Princeton University Orchestra Unveils 2014-15 Ensemble in Concerto Performance
With a sea of musicians on the Richardson Auditorium stage, the Princeton University Orchestra launched its new season this past weekend with a concert of lush and Romantic music featuring two exceptional soloists. By the end of Friday night’s concert (the performance was repeated Saturday night), conductor Michael Pratt was understandably proud of how the students rose to the challenge of this year’s opening night.
The works on the program were linked by their use of indigenous music as well as concerto structure. The piano concerto of Edvard Grieg and bass clarinet concerto of Jonathan Russell were clear in the role of the solo instruments, but more veiled was the structure of George Gershwin’s Cuban Overture as a concerto for the unique percussion instruments Gershwin encountered in his travels to the Caribbean nation. Collectively, the members of the orchestra clearly had a good time as the musical school year got off to a joyous start.
Sophomore Marc Fishman was a winner of last year’s Princeton University Orchestra Concerto Competition, saving his prize-winning performance for this season. With its opening chords and flowing arpeggios, Edvard Grieg’s 1868 Piano Concerto in A minor, Op. 16 is recognizable, and challenging for a performer of any age. From the start, Mr. Fishman took his time on the decisive chords and sinuous solo passages, maintaining a thoughtful and exacting approach to the music. Grieg was inspired by Schumann in the composition of this three-movement work, and the music well reflects the luxurious orchestral writing and keyboard virtuosity of the late Romantics of northern Europe and Russia. Mr. Fishman executed light playing of the opening passages and found the playfulness of the second theme, with both drama and delicacy in the cadenza which closed the first movement.
Mr. Pratt wisely allowed the piano soloist to dictate some of the pacing of the concerto, and built the accompanying orchestral swells effectively. The University Orchestra showed itself in strong form throughout the concerto, from a lyrical sectional cello melody in the first movement to the majestic and lush third movement. Within the orchestra, elegant instrumental solos were provided by flutist Marcelo Rochabrun and hornist Bryan Jacobowitz.
A different kind of concerto style was heard from Jonathan Russell’s Concerto for Bass Clarinet, performed by the orchestra in a world premiere. Mr. Russell, currently a PhD candidate in composition at Princeton, has composed a work which seeks to show a “virtuostically wide range of colors and approaches to the instrument.” In composing this work, Mr. Russell emphasized all the bass clarinet’s unique musical effects, including the instrument’s “altissimo” passages and the use of “throat harmonics,” a technique he describes as “changes in throat position to create buzzy overtones of the fundamental pitch in the manner of a throat singer.”

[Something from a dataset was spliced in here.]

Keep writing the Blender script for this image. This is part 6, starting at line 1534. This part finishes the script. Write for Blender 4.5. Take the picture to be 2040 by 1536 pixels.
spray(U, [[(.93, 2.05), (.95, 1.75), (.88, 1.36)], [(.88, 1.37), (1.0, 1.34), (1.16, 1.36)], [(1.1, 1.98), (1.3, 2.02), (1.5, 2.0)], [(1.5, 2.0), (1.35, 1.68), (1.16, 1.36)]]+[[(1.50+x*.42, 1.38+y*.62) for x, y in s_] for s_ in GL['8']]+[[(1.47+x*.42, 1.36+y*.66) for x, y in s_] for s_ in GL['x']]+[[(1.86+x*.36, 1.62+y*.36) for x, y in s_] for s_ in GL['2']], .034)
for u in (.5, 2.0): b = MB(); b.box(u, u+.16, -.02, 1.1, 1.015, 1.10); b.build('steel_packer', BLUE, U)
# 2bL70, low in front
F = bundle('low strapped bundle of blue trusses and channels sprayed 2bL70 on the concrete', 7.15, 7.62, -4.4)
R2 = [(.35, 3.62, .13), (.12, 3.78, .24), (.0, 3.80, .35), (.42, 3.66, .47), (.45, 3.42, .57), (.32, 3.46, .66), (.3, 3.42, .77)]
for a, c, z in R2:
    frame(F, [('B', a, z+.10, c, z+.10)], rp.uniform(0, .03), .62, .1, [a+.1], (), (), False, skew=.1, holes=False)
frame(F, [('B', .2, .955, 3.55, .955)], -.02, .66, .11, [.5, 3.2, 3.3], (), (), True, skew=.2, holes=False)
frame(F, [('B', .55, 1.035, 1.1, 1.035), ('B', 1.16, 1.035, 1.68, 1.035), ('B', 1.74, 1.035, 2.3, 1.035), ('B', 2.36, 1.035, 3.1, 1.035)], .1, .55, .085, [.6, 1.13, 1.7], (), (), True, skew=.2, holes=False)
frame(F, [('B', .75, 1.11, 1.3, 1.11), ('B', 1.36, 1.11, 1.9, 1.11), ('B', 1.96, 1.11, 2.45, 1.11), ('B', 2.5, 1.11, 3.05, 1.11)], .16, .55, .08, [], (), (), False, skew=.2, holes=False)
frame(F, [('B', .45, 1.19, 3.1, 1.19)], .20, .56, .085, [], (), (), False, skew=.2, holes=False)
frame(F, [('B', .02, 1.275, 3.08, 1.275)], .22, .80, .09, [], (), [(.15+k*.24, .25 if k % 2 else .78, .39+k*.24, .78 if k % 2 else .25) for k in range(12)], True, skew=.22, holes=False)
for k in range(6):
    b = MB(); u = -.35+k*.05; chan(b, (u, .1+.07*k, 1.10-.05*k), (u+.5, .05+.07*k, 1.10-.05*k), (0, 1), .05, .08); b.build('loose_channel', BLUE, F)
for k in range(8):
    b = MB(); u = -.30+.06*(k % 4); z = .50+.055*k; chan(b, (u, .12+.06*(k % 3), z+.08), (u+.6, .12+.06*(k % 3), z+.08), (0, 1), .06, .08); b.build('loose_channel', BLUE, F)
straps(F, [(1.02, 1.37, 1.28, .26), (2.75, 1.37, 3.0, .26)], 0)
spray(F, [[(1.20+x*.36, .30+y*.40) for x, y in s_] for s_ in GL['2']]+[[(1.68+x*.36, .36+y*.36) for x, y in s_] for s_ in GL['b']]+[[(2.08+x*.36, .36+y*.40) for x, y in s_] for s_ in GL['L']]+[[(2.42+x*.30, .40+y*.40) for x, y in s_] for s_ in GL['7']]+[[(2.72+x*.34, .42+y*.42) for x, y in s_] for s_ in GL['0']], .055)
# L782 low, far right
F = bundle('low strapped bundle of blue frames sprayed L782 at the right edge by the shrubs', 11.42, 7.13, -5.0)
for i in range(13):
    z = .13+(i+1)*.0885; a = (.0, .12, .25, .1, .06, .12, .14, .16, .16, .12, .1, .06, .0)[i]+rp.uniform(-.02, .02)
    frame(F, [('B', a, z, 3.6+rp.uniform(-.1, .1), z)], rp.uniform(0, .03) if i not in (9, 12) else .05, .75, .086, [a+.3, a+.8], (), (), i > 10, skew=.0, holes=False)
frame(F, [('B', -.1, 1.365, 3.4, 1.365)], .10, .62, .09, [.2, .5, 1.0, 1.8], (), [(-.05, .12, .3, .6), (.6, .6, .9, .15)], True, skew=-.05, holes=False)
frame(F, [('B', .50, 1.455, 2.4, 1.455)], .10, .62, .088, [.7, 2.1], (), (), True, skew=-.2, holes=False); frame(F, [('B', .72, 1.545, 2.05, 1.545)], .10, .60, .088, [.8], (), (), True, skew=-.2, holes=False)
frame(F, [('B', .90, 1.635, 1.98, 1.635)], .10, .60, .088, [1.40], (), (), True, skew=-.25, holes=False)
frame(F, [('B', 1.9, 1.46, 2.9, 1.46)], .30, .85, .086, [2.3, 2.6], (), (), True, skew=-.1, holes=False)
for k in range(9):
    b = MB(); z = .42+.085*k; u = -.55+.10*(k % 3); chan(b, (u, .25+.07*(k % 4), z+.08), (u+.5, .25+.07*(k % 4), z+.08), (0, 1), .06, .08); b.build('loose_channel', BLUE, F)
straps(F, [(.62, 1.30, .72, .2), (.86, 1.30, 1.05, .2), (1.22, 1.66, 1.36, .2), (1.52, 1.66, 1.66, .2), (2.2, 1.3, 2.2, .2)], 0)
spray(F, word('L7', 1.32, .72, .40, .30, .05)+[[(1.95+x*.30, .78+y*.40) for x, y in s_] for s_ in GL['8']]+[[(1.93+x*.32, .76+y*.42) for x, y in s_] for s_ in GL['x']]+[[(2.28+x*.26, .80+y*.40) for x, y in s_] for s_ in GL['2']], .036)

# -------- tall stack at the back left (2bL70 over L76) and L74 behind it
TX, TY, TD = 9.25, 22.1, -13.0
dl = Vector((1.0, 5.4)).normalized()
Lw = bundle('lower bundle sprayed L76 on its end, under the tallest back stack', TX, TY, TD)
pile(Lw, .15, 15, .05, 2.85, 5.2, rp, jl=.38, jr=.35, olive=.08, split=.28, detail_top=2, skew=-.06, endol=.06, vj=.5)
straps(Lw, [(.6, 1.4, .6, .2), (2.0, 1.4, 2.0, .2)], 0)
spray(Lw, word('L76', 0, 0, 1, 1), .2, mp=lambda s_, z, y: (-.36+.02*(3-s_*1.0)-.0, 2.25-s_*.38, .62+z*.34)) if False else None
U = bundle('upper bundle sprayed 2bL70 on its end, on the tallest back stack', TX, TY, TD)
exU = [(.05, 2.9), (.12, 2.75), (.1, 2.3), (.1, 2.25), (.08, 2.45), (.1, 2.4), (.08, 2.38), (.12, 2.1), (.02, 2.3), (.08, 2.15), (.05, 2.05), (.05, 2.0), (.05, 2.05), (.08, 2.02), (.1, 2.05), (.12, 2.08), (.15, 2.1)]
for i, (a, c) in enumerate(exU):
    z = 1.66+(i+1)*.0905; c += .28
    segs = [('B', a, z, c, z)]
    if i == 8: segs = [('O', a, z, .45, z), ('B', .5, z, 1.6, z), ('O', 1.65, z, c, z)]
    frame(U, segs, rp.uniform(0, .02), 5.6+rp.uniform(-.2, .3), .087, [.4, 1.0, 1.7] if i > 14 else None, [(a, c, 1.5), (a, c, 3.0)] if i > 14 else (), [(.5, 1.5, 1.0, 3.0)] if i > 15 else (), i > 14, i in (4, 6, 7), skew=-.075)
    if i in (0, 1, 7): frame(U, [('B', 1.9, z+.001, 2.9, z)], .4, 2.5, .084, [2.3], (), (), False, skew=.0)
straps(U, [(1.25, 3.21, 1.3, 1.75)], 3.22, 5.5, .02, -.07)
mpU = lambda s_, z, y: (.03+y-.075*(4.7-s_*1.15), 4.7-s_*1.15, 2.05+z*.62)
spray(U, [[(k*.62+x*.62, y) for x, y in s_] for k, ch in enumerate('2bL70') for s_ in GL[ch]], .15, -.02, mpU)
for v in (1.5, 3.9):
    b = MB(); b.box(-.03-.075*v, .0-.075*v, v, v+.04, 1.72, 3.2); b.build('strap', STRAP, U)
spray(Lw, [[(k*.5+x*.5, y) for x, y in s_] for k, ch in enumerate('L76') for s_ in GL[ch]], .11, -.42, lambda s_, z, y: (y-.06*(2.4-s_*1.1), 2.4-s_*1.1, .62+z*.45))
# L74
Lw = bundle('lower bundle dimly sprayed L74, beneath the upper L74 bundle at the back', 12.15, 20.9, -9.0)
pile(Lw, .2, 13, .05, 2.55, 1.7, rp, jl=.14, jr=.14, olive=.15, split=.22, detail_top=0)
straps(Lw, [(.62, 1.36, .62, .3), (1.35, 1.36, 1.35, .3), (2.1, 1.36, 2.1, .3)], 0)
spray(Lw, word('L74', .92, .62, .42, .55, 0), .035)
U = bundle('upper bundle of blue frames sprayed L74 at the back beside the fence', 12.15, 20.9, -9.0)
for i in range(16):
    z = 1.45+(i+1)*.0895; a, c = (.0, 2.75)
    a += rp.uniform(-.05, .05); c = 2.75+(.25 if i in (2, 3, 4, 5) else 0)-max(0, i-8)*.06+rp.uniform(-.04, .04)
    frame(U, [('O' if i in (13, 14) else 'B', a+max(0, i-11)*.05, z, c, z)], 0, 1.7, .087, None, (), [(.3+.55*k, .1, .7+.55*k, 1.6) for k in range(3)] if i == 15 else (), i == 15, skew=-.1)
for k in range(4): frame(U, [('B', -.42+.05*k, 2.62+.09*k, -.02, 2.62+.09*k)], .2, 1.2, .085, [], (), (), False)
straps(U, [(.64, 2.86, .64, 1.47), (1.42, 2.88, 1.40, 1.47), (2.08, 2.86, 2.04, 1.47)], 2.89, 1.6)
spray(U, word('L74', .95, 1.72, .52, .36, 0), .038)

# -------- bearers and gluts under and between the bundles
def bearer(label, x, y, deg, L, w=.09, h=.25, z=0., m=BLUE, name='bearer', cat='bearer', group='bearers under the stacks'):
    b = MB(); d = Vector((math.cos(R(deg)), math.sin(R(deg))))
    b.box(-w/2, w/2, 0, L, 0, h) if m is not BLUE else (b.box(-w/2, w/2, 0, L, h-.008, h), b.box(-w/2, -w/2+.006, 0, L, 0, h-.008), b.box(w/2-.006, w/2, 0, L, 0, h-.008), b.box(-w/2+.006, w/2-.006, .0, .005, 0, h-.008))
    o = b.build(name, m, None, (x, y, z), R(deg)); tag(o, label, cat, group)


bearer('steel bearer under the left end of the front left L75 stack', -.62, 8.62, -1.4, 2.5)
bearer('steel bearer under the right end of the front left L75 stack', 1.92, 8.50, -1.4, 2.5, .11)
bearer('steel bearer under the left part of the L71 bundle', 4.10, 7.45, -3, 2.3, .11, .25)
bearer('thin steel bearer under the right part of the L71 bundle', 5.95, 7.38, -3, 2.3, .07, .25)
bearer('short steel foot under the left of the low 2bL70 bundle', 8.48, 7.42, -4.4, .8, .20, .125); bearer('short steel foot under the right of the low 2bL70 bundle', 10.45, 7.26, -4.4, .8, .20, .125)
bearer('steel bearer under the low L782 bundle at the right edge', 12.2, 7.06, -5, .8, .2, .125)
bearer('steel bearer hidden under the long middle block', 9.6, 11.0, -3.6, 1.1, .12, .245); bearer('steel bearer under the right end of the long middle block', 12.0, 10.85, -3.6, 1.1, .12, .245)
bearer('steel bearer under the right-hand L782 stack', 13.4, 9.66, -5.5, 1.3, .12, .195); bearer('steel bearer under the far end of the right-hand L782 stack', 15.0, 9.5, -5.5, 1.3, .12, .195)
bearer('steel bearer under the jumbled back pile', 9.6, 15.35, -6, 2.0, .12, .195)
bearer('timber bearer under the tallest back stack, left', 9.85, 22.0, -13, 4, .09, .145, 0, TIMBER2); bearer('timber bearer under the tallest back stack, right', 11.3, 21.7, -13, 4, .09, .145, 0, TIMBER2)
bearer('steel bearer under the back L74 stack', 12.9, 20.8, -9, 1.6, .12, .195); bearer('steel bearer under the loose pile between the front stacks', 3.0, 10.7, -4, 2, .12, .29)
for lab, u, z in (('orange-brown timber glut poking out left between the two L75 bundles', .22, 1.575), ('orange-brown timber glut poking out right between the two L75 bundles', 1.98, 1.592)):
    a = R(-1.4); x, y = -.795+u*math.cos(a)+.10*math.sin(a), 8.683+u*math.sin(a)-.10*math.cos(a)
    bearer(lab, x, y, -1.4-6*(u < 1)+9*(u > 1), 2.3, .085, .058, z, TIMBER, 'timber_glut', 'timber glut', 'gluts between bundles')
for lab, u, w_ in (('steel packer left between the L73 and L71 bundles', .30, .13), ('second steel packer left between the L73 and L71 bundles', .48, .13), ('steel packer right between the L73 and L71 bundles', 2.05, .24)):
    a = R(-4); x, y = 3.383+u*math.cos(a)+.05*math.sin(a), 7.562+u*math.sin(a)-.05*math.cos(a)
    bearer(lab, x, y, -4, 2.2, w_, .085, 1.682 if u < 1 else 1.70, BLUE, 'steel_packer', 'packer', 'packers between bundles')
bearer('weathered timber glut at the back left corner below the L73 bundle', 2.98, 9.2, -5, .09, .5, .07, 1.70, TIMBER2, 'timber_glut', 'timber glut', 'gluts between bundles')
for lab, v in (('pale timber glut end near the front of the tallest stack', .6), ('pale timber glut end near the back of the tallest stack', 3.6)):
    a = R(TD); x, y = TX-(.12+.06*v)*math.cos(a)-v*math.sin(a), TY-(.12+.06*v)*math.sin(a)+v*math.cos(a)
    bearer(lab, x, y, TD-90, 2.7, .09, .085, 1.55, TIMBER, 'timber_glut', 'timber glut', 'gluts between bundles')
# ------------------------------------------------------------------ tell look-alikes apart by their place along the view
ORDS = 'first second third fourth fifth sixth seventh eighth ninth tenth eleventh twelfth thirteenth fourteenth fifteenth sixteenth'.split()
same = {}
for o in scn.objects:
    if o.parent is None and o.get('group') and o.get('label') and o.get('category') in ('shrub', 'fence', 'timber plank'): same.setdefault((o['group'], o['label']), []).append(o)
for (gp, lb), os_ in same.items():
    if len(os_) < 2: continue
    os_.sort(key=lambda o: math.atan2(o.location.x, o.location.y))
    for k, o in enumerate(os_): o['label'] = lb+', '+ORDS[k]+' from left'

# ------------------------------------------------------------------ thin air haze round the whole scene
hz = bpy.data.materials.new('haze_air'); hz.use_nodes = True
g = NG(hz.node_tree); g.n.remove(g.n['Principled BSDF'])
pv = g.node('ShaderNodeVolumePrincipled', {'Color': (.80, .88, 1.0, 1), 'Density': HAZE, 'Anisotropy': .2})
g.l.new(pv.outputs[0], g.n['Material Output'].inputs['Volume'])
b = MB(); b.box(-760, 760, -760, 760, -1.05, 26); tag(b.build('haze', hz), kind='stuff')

Mr. Russell began the solo line of his concerto with a single held note, played with minimal vibrato, hauntingly accompanied by strings. The concerto proved to be an appealing work to hear, often with a melancholy reminiscence of Samuel Barber’s orchestral works. Mr. Russell moved easily through all the registers of the instrument, incorporating funk and jazz styles in long melodic lines. The orchestra played a solid rhythmic ostinato, broken by occasional instrumental solos. With an extended cadenza that was more of a meditation than a standard 19th-century cadenza, this work succeeded in introducing the audience to the full capabilities of a unique instrument.
Bracketing these two concerti were sprightly works by Antonin Dvorak and George Gershwin. In the opening work of the program, the University Orchestra brought out well Dvorak’s gift for melody in Carnival Overture, Op. 90, and the augmented percussion section seemed to have the best time in Gershwin’s Cuban Overture. After three lush works, Gershwin’s one-movement Overture was as fun as it should have been, with maracas, bongos, a gourd, and claves spicing up the rhythm. This piece seemed to be a concerto for Cuban instruments, and Mr. Pratt and the players took a sufficiently saucy approach to close the concert in high spirits.